_Instruction_
Restate word for word the lines of the records below, starting at the line that contains "The Blender Python" and ending at the line that contains "q.build('slots', m_ink, rc, smooth=0)", with both of those lines included and nothing else.

_Excerpted data_
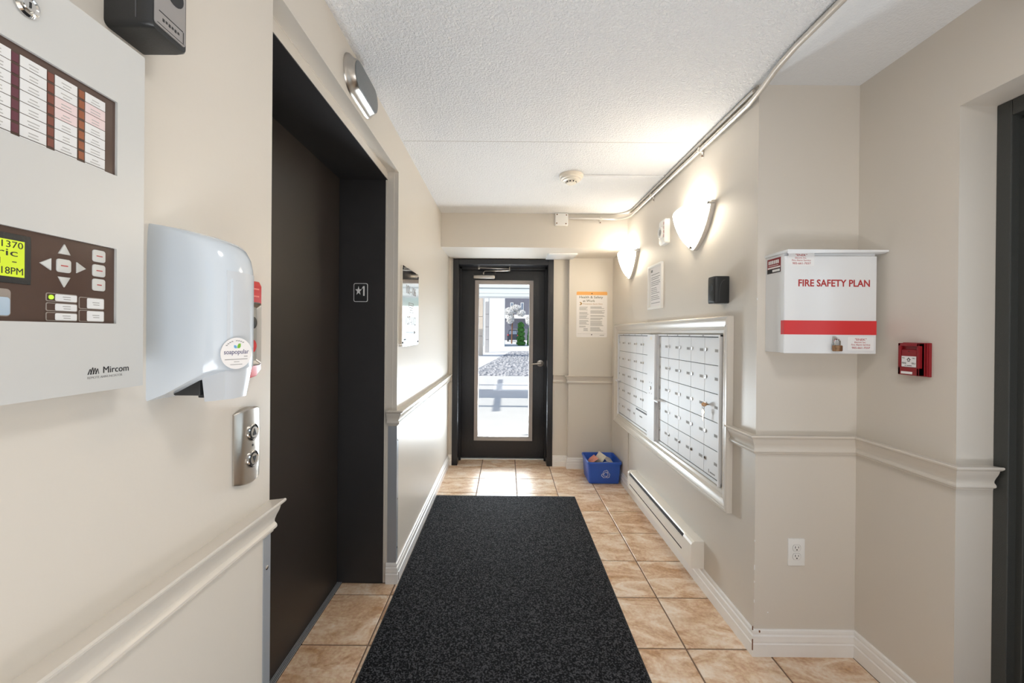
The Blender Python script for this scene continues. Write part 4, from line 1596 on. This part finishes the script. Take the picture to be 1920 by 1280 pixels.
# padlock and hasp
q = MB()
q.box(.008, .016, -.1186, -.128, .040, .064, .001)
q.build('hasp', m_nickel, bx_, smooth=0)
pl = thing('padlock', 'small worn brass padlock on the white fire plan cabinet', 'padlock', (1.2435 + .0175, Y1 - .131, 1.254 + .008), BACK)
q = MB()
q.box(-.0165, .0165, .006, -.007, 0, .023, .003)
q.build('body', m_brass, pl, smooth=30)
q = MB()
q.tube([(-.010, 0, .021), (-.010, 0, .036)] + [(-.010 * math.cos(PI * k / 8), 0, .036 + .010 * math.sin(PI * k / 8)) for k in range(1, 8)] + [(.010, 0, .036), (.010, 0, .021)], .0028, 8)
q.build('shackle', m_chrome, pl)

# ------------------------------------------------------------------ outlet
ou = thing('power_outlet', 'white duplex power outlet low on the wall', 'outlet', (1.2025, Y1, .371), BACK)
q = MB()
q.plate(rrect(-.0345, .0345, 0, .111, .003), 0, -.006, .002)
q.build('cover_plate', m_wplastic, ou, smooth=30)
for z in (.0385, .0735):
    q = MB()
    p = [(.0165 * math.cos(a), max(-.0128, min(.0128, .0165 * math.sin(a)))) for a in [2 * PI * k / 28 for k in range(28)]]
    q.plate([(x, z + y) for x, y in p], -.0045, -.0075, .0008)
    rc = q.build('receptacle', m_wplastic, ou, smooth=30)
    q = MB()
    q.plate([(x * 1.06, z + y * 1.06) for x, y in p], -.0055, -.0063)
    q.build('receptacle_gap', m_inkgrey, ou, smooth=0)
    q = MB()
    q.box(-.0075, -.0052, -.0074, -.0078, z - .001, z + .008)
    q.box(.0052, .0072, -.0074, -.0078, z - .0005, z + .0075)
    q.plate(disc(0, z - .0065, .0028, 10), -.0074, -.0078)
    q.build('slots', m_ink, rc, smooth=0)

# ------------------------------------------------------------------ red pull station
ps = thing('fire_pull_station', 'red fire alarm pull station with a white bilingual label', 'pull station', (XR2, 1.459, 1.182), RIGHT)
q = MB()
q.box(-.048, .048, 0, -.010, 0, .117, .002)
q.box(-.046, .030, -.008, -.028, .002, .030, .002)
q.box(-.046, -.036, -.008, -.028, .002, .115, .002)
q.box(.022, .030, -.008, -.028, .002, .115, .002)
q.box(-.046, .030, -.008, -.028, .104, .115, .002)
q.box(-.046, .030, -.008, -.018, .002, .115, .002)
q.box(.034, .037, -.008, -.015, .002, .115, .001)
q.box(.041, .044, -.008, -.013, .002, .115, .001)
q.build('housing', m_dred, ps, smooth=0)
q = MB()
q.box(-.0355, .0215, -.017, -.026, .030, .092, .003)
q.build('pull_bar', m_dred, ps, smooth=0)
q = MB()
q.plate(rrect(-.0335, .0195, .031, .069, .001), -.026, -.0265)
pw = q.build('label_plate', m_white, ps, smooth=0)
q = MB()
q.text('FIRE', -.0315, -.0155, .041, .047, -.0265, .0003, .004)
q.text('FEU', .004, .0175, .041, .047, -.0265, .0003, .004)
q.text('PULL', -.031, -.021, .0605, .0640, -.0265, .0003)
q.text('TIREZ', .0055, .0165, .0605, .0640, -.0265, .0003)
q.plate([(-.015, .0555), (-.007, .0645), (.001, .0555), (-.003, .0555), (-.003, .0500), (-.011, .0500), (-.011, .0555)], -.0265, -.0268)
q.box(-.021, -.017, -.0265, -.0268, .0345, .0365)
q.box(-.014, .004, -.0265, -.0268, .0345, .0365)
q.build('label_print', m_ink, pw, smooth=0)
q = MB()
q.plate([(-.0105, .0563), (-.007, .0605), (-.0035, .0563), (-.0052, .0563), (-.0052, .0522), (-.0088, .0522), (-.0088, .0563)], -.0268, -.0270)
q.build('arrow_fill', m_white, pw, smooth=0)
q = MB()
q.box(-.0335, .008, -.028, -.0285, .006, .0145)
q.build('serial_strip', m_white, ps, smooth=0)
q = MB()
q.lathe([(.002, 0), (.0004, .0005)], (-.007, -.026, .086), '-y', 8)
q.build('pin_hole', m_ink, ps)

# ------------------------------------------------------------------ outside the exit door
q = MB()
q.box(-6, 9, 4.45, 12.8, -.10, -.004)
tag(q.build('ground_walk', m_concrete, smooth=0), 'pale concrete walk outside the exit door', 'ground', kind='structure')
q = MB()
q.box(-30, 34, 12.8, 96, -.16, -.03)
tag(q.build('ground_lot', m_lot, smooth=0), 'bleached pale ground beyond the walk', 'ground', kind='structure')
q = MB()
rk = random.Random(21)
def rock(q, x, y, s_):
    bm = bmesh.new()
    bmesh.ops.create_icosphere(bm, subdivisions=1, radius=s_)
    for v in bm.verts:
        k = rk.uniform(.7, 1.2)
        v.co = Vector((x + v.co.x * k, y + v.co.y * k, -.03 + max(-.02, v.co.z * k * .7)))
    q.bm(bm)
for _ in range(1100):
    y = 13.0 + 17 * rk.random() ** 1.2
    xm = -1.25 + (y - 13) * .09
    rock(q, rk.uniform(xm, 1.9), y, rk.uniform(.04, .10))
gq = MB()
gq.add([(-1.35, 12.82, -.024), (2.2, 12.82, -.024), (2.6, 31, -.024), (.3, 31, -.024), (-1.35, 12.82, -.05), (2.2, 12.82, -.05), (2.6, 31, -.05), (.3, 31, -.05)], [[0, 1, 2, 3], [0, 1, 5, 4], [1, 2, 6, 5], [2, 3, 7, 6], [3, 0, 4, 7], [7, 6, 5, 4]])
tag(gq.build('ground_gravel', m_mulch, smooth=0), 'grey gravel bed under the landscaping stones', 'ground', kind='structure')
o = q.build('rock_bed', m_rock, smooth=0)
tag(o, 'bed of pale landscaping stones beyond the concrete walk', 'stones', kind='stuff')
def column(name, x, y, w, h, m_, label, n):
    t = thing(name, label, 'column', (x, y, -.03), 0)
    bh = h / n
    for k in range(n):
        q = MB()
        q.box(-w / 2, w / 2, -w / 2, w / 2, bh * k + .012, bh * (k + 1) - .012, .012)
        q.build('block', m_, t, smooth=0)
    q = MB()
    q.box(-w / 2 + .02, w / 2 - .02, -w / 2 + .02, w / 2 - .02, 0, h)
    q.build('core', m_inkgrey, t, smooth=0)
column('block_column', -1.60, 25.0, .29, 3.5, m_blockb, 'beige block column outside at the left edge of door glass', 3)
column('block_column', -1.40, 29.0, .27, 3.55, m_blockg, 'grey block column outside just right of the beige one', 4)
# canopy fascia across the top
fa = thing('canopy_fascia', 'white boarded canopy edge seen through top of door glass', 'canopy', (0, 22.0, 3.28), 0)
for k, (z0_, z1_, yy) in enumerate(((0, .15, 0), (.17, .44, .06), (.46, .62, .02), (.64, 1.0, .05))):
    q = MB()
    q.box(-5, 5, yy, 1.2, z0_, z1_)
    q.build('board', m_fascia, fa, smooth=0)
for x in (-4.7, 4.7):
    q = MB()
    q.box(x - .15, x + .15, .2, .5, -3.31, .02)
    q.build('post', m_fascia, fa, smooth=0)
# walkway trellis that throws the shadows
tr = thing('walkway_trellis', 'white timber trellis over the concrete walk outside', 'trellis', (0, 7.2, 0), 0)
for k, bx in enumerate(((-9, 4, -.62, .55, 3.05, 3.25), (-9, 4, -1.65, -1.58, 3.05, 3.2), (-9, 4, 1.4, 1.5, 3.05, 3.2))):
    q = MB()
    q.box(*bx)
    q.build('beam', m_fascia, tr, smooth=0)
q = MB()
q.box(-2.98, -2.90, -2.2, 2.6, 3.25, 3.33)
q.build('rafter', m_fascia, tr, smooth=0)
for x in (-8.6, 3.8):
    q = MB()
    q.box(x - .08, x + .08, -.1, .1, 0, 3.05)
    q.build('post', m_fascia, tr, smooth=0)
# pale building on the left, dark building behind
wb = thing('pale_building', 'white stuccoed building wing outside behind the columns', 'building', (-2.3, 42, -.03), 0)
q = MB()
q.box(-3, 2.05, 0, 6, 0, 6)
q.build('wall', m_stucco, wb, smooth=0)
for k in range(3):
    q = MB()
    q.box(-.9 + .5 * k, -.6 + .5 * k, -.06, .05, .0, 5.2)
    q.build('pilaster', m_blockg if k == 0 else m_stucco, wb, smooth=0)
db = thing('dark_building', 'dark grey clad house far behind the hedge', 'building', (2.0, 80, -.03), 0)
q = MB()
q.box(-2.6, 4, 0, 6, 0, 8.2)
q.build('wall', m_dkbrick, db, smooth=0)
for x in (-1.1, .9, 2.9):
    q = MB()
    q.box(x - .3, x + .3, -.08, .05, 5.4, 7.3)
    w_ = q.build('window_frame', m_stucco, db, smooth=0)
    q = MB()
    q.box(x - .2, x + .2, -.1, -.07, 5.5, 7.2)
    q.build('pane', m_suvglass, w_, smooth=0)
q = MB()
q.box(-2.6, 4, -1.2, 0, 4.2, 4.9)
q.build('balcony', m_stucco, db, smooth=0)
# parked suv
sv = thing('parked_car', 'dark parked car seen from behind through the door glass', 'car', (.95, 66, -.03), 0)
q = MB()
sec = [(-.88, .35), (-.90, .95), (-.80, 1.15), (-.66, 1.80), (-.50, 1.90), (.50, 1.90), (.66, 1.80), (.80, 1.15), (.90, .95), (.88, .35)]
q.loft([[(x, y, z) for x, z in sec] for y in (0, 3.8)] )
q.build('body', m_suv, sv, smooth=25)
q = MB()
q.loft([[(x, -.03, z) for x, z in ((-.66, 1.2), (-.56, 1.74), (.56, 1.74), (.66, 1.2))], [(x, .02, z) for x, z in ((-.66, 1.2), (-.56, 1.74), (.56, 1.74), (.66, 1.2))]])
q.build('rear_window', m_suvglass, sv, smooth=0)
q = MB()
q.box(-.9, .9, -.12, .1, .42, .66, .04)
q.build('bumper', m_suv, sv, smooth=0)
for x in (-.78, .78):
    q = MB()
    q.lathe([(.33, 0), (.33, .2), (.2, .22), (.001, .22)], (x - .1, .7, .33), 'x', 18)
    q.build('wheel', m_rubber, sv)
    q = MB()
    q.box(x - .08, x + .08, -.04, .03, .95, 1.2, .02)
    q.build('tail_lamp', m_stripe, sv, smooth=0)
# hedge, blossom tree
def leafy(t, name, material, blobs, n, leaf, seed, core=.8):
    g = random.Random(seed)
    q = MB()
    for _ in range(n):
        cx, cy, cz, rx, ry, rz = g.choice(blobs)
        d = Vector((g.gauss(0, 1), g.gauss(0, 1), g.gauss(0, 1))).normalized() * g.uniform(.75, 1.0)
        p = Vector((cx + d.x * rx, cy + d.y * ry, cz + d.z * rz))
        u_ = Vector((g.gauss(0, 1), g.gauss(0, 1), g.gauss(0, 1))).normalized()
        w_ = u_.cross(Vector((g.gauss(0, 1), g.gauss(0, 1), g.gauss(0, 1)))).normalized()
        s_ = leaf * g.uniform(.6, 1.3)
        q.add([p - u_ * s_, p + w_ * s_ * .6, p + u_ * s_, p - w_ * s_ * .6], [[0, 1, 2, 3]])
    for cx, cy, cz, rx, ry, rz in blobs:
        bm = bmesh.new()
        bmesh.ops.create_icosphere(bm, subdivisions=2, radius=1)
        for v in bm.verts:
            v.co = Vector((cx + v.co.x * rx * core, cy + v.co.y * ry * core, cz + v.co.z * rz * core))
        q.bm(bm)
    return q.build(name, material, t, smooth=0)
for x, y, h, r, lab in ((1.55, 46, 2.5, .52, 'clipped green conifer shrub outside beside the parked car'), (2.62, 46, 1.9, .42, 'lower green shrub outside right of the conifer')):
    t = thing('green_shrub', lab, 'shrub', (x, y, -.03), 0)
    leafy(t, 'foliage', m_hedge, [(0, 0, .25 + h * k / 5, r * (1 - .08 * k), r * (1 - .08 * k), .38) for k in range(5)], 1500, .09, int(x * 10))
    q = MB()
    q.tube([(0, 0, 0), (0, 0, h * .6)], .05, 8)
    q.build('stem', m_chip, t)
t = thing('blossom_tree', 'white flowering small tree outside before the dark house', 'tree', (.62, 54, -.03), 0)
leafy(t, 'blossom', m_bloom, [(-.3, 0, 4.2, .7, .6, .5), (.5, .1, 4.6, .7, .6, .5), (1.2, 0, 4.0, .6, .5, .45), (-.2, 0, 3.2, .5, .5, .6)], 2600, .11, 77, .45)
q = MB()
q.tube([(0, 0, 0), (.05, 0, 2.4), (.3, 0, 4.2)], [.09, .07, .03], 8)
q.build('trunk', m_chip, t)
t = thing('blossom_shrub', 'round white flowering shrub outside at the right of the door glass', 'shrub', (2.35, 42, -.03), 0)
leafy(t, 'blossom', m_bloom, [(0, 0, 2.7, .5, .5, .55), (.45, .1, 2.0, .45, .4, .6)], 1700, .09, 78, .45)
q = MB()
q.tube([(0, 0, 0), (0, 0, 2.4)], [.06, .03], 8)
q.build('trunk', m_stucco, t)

--

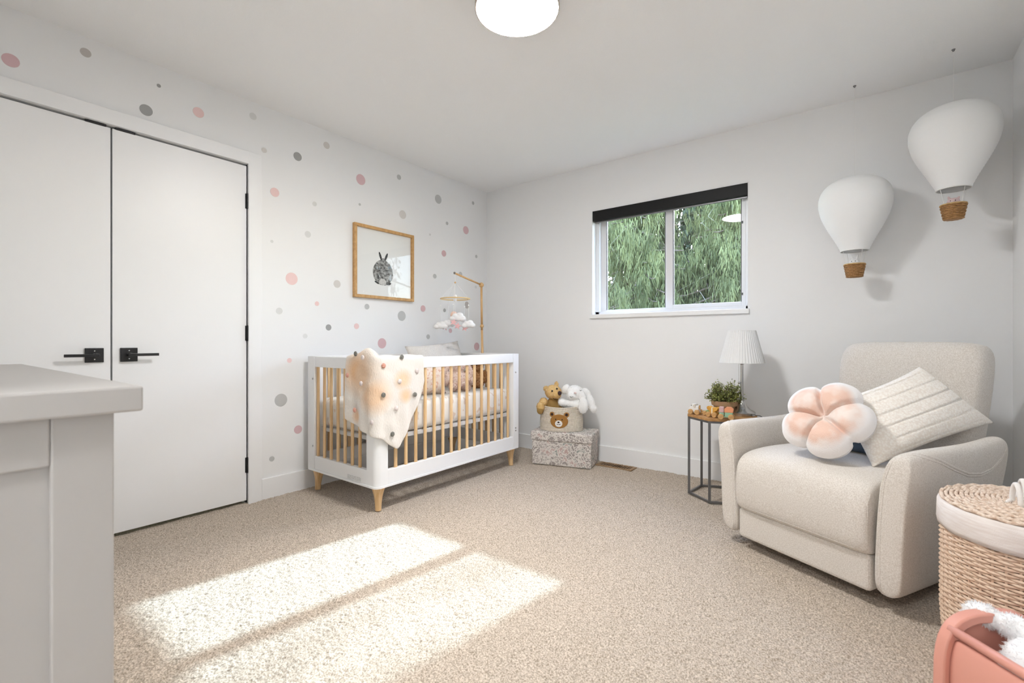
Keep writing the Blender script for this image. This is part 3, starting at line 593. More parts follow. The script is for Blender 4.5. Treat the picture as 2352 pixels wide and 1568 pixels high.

_Reply to the exercise_
The Blender Python script for this scene continues. Write part 4, from line 1596 on. This part finishes the script. Take the picture to be 1920 by 1280 pixels.
# padlock and hasp
q = MB()
q.box(.008, .016, -.1186, -.128, .040, .064, .001)
q.build('hasp', m_nickel, bx_, smooth=0)
pl = thing('padlock', 'small worn brass padlock on the white fire plan cabinet', 'padlock', (1.2435 + .0175, Y1 - .131, 1.254 + .008), BACK)
q = MB()
q.box(-.0165, .0165, .006, -.007, 0, .023, .003)
q.build('body', m_brass, pl, smooth=30)
q = MB()
q.tube([(-.010, 0, .021), (-.010, 0, .036)] + [(-.010 * math.cos(PI * k / 8), 0, .036 + .010 * math.sin(PI * k / 8)) for k in range(1, 8)] + [(.010, 0, .036), (.010, 0, .021)], .0028, 8)
q.build('shackle', m_chrome, pl)

# ------------------------------------------------------------------ outlet
ou = thing('power_outlet', 'white duplex power outlet low on the wall', 'outlet', (1.2025, Y1, .371), BACK)
q = MB()
q.plate(rrect(-.0345, .0345, 0, .111, .003), 0, -.006, .002)
q.build('cover_plate', m_wplastic, ou, smooth=30)
for z in (.0385, .0735):
    q = MB()
    p = [(.0165 * math.cos(a), max(-.0128, min(.0128, .0165 * math.sin(a)))) for a in [2 * PI * k / 28 for k in range(28)]]
    q.plate([(x, z + y) for x, y in p], -.0045, -.0075, .0008)
    rc = q.build('receptacle', m_wplastic, ou, smooth=30)
    q = MB()
    q.plate([(x * 1.06, z + y * 1.06) for x, y in p], -.0055, -.0063)
    q.build('receptacle_gap', m_inkgrey, ou, smooth=0)
    q = MB()
    q.box(-.0075, -.0052, -.0074, -.0078, z - .001, z + .008)
    q.box(.0052, .0072, -.0074, -.0078, z - .0005, z + .0075)
    q.plate(disc(0, z - .0065, .0028, 10), -.0074, -.0078)
    q.build('slots', m_ink, rc, smooth=0)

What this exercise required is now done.